DATASET EXCERPT:
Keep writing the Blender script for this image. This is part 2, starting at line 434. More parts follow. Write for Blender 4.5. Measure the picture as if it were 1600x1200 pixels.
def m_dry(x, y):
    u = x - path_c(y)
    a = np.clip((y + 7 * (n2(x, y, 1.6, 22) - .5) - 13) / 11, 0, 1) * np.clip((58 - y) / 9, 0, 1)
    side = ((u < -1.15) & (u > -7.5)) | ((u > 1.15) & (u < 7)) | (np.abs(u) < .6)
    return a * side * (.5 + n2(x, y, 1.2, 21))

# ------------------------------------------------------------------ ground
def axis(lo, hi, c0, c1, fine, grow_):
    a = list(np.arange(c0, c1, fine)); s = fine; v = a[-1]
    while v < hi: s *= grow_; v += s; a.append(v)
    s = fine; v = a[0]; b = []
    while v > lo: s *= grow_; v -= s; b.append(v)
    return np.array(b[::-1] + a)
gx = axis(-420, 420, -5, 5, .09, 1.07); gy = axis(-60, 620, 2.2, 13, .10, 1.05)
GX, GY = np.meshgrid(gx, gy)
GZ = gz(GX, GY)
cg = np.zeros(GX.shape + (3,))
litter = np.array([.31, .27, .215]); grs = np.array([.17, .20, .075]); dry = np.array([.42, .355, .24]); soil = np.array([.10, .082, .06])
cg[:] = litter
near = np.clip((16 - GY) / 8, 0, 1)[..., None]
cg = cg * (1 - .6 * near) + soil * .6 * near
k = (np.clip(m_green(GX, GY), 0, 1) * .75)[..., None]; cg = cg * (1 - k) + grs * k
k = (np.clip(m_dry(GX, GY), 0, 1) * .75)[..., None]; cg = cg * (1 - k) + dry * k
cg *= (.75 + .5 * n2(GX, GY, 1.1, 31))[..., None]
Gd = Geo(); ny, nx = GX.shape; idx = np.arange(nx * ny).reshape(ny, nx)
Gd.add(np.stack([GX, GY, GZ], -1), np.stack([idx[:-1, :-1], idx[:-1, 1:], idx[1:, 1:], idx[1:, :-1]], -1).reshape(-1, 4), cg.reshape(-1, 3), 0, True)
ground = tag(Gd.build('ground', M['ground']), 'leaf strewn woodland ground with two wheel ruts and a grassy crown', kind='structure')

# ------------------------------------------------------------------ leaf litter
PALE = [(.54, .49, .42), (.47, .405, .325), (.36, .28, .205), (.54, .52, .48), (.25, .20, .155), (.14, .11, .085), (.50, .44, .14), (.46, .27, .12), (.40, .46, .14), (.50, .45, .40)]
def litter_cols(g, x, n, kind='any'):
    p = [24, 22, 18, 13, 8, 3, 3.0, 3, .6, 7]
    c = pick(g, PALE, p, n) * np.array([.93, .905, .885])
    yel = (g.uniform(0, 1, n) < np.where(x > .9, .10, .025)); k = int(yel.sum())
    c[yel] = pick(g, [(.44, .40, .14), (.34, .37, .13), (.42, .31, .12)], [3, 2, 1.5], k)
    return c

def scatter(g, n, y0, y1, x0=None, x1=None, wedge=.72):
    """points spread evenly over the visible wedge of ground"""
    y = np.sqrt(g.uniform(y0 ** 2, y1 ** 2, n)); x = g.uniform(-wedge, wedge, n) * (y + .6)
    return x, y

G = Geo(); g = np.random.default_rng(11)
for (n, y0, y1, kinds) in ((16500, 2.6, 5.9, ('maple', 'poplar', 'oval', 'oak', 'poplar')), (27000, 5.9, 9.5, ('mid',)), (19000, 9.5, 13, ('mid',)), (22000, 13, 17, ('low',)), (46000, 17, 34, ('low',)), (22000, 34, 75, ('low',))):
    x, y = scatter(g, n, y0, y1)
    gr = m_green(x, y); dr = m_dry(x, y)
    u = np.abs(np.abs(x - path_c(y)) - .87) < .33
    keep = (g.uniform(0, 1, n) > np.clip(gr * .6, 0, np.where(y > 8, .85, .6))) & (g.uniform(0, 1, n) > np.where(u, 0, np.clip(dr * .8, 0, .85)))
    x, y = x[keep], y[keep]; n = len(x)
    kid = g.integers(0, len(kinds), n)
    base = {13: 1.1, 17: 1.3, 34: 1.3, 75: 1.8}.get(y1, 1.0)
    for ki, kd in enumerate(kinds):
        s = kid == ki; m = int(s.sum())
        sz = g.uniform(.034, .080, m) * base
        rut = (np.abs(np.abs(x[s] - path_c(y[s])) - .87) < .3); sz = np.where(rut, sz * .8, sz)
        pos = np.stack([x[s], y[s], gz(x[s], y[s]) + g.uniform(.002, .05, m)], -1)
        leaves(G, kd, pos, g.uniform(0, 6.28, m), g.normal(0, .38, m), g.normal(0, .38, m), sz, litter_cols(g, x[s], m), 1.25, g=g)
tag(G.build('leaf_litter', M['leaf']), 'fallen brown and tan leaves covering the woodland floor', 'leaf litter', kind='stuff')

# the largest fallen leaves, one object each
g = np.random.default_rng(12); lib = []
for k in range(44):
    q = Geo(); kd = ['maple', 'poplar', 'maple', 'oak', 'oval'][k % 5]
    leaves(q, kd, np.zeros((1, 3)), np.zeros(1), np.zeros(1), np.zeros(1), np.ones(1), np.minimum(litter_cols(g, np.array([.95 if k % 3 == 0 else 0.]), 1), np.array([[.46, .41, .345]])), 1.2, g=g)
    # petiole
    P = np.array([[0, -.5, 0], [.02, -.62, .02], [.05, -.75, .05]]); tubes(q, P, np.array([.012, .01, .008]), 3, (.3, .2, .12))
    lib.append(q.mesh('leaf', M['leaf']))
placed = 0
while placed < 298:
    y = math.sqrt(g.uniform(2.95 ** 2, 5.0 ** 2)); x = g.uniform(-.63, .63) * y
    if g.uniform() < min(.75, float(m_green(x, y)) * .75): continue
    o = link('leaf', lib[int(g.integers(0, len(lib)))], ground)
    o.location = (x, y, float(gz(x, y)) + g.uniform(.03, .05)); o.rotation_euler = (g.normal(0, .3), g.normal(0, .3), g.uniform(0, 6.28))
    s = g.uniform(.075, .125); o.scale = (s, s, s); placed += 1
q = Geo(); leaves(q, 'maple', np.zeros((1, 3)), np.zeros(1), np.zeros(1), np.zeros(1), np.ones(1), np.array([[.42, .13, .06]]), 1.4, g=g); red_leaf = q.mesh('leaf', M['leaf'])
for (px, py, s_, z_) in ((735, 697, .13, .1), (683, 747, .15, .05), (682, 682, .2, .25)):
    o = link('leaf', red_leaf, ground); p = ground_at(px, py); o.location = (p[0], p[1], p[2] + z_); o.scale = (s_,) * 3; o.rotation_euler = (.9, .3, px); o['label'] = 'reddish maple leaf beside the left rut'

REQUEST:
Please print exactly, and only, the lines from the line with "cg = cg * (1 - .6 * near) + soil * .6 * near" to the line with "ground = tag(Gd.build('ground', M['ground']), 'leaf", both included.

FULL ANSWER:
cg = cg * (1 - .6 * near) + soil * .6 * near
k = (np.clip(m_green(GX, GY), 0, 1) * .75)[..., None]; cg = cg * (1 - k) + grs * k
k = (np.clip(m_dry(GX, GY), 0, 1) * .75)[..., None]; cg = cg * (1 - k) + dry * k
cg *= (.75 + .5 * n2(GX, GY, 1.1, 31))[..., None]
Gd = Geo(); ny, nx = GX.shape; idx = np.arange(nx * ny).reshape(ny, nx)
Gd.add(np.stack([GX, GY, GZ], -1), np.stack([idx[:-1, :-1], idx[:-1, 1:], idx[1:, 1:], idx[1:, :-1]], -1).reshape(-1, 4), cg.reshape(-1, 3), 0, True)
ground = tag(Gd.build('ground', M['ground']), 'leaf strewn woodland ground with two wheel ruts and a grassy crown', kind='structure')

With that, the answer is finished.